Because Sam’s notes were so carefully printed, criminals involved in illegally buying cotton from the South and smuggling it North snatched up the counterfeit cash. They cut off the “facsimile” line and paid for the illicit cotton with Upham’s counterfeit bills, which then circulated around the Confederacy.

Within 90 days, Sam’s idea had mushroomed into a full-blown cottage industry. In April alone, he sold 80,000 pieces. By May he was selling more than one dozen different Confederate bills and stamps. Demand was so brisk he upped the price from a penny to a nickel and reminded customers in his advertisements, “Beware of Base Imitations!”

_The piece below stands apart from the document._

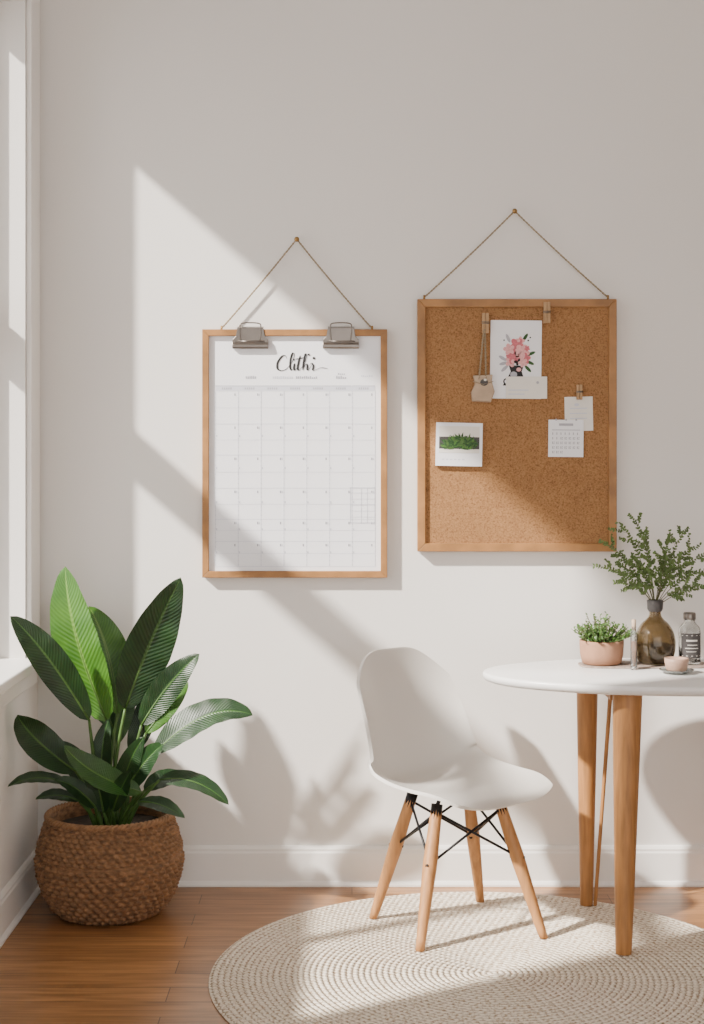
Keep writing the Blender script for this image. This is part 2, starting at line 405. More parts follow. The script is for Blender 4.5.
for (a,b,r) in ((-1,217,1.05),(19,218.5,1.3),(14,222,1.1)):
    g=G(); g.disc(a*U,b*U,r*U,r*U,y-.0006); g.obj("ink_dot",M_ink,sheet,recalc=False)
def clip(x,parent):
    g=G()
    def ext(prof):
        n=len(prof); vs=[]
        for s in (-1,1):
            for d,z,hw in prof: vs.append((x+s*hw*U,-d,z*U))
        g.add(vs,[(i,i+1,n+i+1,n+i) for i in range(n-1)])
    ext([(.0145,228,17.6),(.0255,228,17.8),(.0295,229.2,18),(.0300,231.5,18),(.0275,233.8,18),(.0272,236.5,17.6),(.0275,240,14.5),(.0278,247,13.2),(.0278,248.5,13),(.012,249.8,13),(.001,249.6,13)])
    o=g.obj("binder_clip",M_steel,parent)
    s=o.modifiers.new("solid","SOLIDIFY"); s.thickness=.0014; s.offset=0
    b=o.modifiers.new("bevel","BEVEL"); b.width=.0006; b.segments=2
    o["label"]="brushed steel bulldog clip"
    g=G()
    P=cat_rom([(-9.5,236),(-10.5,243),(-10.5,249),(-9,252.5),(0,253.4),(9,252.5),(10.5,249),(10.5,243),(9.5,236)],6)
    g.tube([(x+a*U,-.0305-.0015*math.sin((b-236)/17*pi),b*U) for a,b in P],.0021,8)
    g.tube([(x-14*U,-.0302,235*U),(x+14*U,-.0302,235*U)],.0019,8)
    g.obj("clip_lever",M_steel,o,smooth=True)
clip(-44*U,cal); clip(46*U,cal)
g=G(); top=(2*U,-.016,337*U)
cord(g,(-73*U,-.014,248*U),top); cord(g,(77*U,-.014,248*U),top)
g.obj("hanging_cord",M_cord,cal,smooth=True)
for s in(-73,77): eyelet(s*U,-.014,248*U,cal)
nail((CX+2*U,0,CZ+337*U-.001),"small brass nail holding the calendar's jute cord")

BX=(516-352)*U; BZ=1.41-(551-455)*U
cb=thing("cork_notice_board",(BX,-.004,BZ),"oak-framed cork pin board hung by a jute cord","cork board")
w,h=198*U,251*U
g=G(); frame_mesh(g,w,h,8*U,0,-.030); g.obj("frame",M_oak,cb,bevel=.0018)
g=G(); g.box((0,-.011,h/2),(w-.03,.018,h-.03)); g.obj("cork_panel",M_cork,cb)
g=G(); top=(-2*U,-.016,339*U); cord(g,(-92*U,-.015,253*U),top); cord(g,(91*U,-.015,253*U),top); g.obj("hanging_cord",M_cord,cb,smooth=True)
for s in(-92,91): eyelet(s*U,-.015,252.5*U,cb)
nail((BX-2*U,0,BZ+339*U-.001),"small brass nail holding the cork board's cord")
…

However, Sam’s bright idea caused heartburn in Washington. Some authorities worried the Confederacy might retaliate by flooding the North with counterfeit Yankee money. Others thought Sam was somehow breaking the law. But a review of the statutes found Sam wasn’t violating anything. He wasn’t producing bills for use by the Confederate government; he was only making souvenirs. And while it was illegal to trade with Confederates, there was no law against making copies of the enemy’s money and stamps, which bad guys then used in their schemes. Sam’s hands were clean.

At that point, something interesting happened. It’s possible Secretary of War Edwin Stanton may have decided, “If you can’t beat ‘em, join ‘em.” Because Sam’s notes began appearing on genuine banknote paper. There is no evidence one way or the other, yet some historians suspect Stanton may have secretly provided Sam with the paper to help destabilize the Confederate economy.

If that were the case, he needn’t have bothered; the South printed so much paper money it triggered runaway inflation, thus severely damaging their economy all by themselves. By war’s end, CSA notes were only worth pennies on the dollar, if that.

Sam said he printed a total of 1.56 million fake Confederate notes with a face value of around $15 million. He claimed to have made $50,000 from his venture, or about $1.3 million today. And that’s not whistling Dixie.

He spent his later years chuckling at the nickname his fellow Northerners had given him: “Honest Sam Upham,” a man remembered for his remarkable ability to fake the real thing.